:: Problem requirements ::
You are to retype all of the data exactly as it appears.
——
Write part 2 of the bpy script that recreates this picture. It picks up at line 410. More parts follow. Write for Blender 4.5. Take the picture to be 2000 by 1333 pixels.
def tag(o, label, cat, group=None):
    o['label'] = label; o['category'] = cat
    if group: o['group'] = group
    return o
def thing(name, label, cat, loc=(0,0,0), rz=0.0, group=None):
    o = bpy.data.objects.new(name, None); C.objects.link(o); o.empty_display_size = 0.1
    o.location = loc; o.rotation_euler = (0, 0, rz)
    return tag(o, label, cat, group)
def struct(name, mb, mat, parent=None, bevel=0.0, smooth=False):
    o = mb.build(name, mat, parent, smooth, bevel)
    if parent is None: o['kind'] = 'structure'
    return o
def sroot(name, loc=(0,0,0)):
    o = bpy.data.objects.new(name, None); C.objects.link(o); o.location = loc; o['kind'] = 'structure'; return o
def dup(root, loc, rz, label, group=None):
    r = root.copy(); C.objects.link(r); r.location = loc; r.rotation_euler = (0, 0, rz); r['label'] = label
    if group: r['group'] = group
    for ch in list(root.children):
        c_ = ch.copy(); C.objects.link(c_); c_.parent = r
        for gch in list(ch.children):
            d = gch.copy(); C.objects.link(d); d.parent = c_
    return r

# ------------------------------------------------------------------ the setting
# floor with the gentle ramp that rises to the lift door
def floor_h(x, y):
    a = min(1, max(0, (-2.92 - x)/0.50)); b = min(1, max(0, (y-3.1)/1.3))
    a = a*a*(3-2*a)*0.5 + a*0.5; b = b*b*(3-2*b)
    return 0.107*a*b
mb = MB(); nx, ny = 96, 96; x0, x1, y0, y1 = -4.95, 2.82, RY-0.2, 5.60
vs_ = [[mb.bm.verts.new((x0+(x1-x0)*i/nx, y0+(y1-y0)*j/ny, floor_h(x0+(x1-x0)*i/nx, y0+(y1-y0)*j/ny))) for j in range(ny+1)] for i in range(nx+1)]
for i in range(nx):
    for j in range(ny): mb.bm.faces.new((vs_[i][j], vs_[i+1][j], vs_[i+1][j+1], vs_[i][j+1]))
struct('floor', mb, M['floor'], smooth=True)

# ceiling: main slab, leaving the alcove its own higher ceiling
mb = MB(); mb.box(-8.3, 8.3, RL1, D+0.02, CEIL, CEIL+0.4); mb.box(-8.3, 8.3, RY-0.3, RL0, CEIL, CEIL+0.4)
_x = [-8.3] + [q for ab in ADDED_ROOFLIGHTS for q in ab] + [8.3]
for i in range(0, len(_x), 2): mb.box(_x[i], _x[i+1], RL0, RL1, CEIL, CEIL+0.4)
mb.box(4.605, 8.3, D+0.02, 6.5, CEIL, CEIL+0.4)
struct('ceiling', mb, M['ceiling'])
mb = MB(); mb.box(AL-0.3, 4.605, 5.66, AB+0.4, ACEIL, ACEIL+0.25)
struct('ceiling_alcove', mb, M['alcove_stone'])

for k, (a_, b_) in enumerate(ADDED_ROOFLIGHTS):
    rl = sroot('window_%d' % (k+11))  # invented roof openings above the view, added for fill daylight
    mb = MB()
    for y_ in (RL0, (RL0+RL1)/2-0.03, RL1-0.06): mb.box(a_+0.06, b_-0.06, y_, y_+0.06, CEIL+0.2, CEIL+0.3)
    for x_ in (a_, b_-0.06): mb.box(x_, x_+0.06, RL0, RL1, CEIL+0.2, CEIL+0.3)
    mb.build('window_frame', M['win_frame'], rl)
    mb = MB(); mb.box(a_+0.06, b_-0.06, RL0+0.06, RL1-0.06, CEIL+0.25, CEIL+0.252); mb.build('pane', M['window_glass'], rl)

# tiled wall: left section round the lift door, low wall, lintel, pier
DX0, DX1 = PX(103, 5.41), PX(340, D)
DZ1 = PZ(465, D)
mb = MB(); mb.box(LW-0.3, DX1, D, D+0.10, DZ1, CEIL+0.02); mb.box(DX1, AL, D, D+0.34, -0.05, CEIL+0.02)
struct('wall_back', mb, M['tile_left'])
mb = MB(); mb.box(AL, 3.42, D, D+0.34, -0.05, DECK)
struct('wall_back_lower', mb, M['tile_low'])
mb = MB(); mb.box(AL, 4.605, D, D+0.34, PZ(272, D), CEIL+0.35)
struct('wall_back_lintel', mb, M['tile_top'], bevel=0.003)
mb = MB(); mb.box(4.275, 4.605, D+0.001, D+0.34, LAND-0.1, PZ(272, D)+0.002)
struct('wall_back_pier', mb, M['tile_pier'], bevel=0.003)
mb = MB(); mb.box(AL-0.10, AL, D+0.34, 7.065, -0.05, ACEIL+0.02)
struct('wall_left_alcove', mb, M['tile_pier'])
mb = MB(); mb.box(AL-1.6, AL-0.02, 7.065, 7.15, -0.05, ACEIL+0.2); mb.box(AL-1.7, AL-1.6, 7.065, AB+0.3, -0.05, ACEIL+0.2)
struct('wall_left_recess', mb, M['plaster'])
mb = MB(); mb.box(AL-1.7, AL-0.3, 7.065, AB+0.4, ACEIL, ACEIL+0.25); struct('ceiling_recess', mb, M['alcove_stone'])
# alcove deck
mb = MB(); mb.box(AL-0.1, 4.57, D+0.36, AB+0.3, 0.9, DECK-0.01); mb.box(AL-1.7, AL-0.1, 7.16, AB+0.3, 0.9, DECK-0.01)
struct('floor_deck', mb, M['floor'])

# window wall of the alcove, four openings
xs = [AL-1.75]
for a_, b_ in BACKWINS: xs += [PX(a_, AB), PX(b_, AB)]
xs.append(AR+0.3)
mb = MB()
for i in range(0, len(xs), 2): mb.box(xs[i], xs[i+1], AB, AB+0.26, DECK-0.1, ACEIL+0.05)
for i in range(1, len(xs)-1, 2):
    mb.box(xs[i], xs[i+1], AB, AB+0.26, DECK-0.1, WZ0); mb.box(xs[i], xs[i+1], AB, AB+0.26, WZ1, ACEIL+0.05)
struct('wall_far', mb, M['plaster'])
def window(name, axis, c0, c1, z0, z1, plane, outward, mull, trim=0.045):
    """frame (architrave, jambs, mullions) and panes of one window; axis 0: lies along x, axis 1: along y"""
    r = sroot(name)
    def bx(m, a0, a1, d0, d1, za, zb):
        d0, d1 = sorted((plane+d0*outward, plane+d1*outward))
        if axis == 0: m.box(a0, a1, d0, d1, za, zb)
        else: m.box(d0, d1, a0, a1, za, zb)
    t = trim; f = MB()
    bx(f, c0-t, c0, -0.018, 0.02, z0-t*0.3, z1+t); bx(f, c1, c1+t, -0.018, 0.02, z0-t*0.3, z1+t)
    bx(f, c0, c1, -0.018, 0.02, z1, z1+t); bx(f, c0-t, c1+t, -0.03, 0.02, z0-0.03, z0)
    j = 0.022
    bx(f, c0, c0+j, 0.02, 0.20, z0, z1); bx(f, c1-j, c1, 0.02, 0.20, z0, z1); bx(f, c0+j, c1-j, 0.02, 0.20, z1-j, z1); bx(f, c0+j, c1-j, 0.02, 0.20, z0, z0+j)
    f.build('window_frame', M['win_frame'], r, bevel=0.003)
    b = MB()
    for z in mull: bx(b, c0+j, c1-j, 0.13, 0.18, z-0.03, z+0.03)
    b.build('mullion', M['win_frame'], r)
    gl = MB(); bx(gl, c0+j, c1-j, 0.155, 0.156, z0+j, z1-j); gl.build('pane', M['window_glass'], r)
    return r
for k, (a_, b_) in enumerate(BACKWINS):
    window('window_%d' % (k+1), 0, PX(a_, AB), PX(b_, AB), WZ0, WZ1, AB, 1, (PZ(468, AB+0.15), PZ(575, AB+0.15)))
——
:: Result ::
Write part 2 of the bpy script that recreates this picture. It picks up at line 410. More parts follow. Write for Blender 4.5. Take the picture to be 2000 by 1333 pixels.
def tag(o, label, cat, group=None):
    o['label'] = label; o['category'] = cat
    if group: o['group'] = group
    return o
def thing(name, label, cat, loc=(0,0,0), rz=0.0, group=None):
    o = bpy.data.objects.new(name, None); C.objects.link(o); o.empty_display_size = 0.1
    o.location = loc; o.rotation_euler = (0, 0, rz)
    return tag(o, label, cat, group)
def struct(name, mb, mat, parent=None, bevel=0.0, smooth=False):
    o = mb.build(name, mat, parent, smooth, bevel)
    if parent is None: o['kind'] = 'structure'
    return o
def sroot(name, loc=(0,0,0)):
    o = bpy.data.objects.new(name, None); C.objects.link(o); o.location = loc; o['kind'] = 'structure'; return o
def dup(root, loc, rz, label, group=None):
    r = root.copy(); C.objects.link(r); r.location = loc; r.rotation_euler = (0, 0, rz); r['label'] = label
    if group: r['group'] = group
    for ch in list(root.children):
        c_ = ch.copy(); C.objects.link(c_); c_.parent = r
        for gch in list(ch.children):
            d = gch.copy(); C.objects.link(d); d.parent = c_
    return r

# ------------------------------------------------------------------ the setting
# floor with the gentle ramp that rises to the lift door
def floor_h(x, y):
    a = min(1, max(0, (-2.92 - x)/0.50)); b = min(1, max(0, (y-3.1)/1.3))
    a = a*a*(3-2*a)*0.5 + a*0.5; b = b*b*(3-2*b)
    return 0.107*a*b
mb = MB(); nx, ny = 96, 96; x0, x1, y0, y1 = -4.95, 2.82, RY-0.2, 5.60
vs_ = [[mb.bm.verts.new((x0+(x1-x0)*i/nx, y0+(y1-y0)*j/ny, floor_h(x0+(x1-x0)*i/nx, y0+(y1-y0)*j/ny))) for j in range(ny+1)] for i in range(nx+1)]
for i in range(nx):
    for j in range(ny): mb.bm.faces.new((vs_[i][j], vs_[i+1][j], vs_[i+1][j+1], vs_[i][j+1]))
struct('floor', mb, M['floor'], smooth=True)

# ceiling: main slab, leaving the alcove its own higher ceiling
mb = MB(); mb.box(-8.3, 8.3, RL1, D+0.02, CEIL, CEIL+0.4); mb.box(-8.3, 8.3, RY-0.3, RL0, CEIL, CEIL+0.4)
_x = [-8.3] + [q for ab in ADDED_ROOFLIGHTS for q in ab] + [8.3]
for i in range(0, len(_x), 2): mb.box(_x[i], _x[i+1], RL0, RL1, CEIL, CEIL+0.4)
mb.box(4.605, 8.3, D+0.02, 6.5, CEIL, CEIL+0.4)
struct('ceiling', mb, M['ceiling'])
mb = MB(); mb.box(AL-0.3, 4.605, 5.66, AB+0.4, ACEIL, ACEIL+0.25)
struct('ceiling_alcove', mb, M['alcove_stone'])

for k, (a_, b_) in enumerate(ADDED_ROOFLIGHTS):
    rl = sroot('window_%d' % (k+11))  # invented roof openings above the view, added for fill daylight
    mb = MB()
    for y_ in (RL0, (RL0+RL1)/2-0.03, RL1-0.06): mb.box(a_+0.06, b_-0.06, y_, y_+0.06, CEIL+0.2, CEIL+0.3)
    for x_ in (a_, b_-0.06): mb.box(x_, x_+0.06, RL0, RL1, CEIL+0.2, CEIL+0.3)
    mb.build('window_frame', M['win_frame'], rl)
    mb = MB(); mb.box(a_+0.06, b_-0.06, RL0+0.06, RL1-0.06, CEIL+0.25, CEIL+0.252); mb.build('pane', M['window_glass'], rl)

# tiled wall: left section round the lift door, low wall, lintel, pier
DX0, DX1 = PX(103, 5.41), PX(340, D)
DZ1 = PZ(465, D)
mb = MB(); mb.box(LW-0.3, DX1, D, D+0.10, DZ1, CEIL+0.02); mb.box(DX1, AL, D, D+0.34, -0.05, CEIL+0.02)
struct('wall_back', mb, M['tile_left'])
mb = MB(); mb.box(AL, 3.42, D, D+0.34, -0.05, DECK)
struct('wall_back_lower', mb, M['tile_low'])
mb = MB(); mb.box(AL, 4.605, D, D+0.34, PZ(272, D), CEIL+0.35)
struct('wall_back_lintel', mb, M['tile_top'], bevel=0.003)
mb = MB(); mb.box(4.275, 4.605, D+0.001, D+0.34, LAND-0.1, PZ(272, D)+0.002)
struct('wall_back_pier', mb, M['tile_pier'], bevel=0.003)
mb = MB(); mb.box(AL-0.10, AL, D+0.34, 7.065, -0.05, ACEIL+0.02)
struct('wall_left_alcove', mb, M['tile_pier'])
mb = MB(); mb.box(AL-1.6, AL-0.02, 7.065, 7.15, -0.05, ACEIL+0.2); mb.box(AL-1.7, AL-1.6, 7.065, AB+0.3, -0.05, ACEIL+0.2)
struct('wall_left_recess', mb, M['plaster'])
mb = MB(); mb.box(AL-1.7, AL-0.3, 7.065, AB+0.4, ACEIL, ACEIL+0.25); struct('ceiling_recess', mb, M['alcove_stone'])
# alcove deck
mb = MB(); mb.box(AL-0.1, 4.57, D+0.36, AB+0.3, 0.9, DECK-0.01); mb.box(AL-1.7, AL-0.1, 7.16, AB+0.3, 0.9, DECK-0.01)
struct('floor_deck', mb, M['floor'])

# window wall of the alcove, four openings
xs = [AL-1.75]
for a_, b_ in BACKWINS: xs += [PX(a_, AB), PX(b_, AB)]
xs.append(AR+0.3)
mb = MB()
for i in range(0, len(xs), 2): mb.box(xs[i], xs[i+1], AB, AB+0.26, DECK-0.1, ACEIL+0.05)
for i in range(1, len(xs)-1, 2):
    mb.box(xs[i], xs[i+1], AB, AB+0.26, DECK-0.1, WZ0); mb.box(xs[i], xs[i+1], AB, AB+0.26, WZ1, ACEIL+0.05)
struct('wall_far', mb, M['plaster'])
def window(name, axis, c0, c1, z0, z1, plane, outward, mull, trim=0.045):
    """frame (architrave, jambs, mullions) and panes of one window; axis 0: lies along x, axis 1: along y"""
    r = sroot(name)
    def bx(m, a0, a1, d0, d1, za, zb):
        d0, d1 = sorted((plane+d0*outward, plane+d1*outward))
        if axis == 0: m.box(a0, a1, d0, d1, za, zb)
        else: m.box(d0, d1, a0, a1, za, zb)
    t = trim; f = MB()
    bx(f, c0-t, c0, -0.018, 0.02, z0-t*0.3, z1+t); bx(f, c1, c1+t, -0.018, 0.02, z0-t*0.3, z1+t)
    bx(f, c0, c1, -0.018, 0.02, z1, z1+t); bx(f, c0-t, c1+t, -0.03, 0.02, z0-0.03, z0)
    j = 0.022
    bx(f, c0, c0+j, 0.02, 0.20, z0, z1); bx(f, c1-j, c1, 0.02, 0.20, z0, z1); bx(f, c0+j, c1-j, 0.02, 0.20, z1-j, z1); bx(f, c0+j, c1-j, 0.02, 0.20, z0, z0+j)
    f.build('window_frame', M['win_frame'], r, bevel=0.003)
    b = MB()
    for z in mull: bx(b, c0+j, c1-j, 0.13, 0.18, z-0.03, z+0.03)
    b.build('mullion', M['win_frame'], r)
    gl = MB(); bx(gl, c0+j, c1-j, 0.155, 0.156, z0+j, z1-j); gl.build('pane', M['window_glass'], r)
    return r
for k, (a_, b_) in enumerate(BACKWINS):
    window('window_%d' % (k+1), 0, PX(a_, AB), PX(b_, AB), WZ0, WZ1, AB, 1, (PZ(468, AB+0.15), PZ(575, AB+0.15)))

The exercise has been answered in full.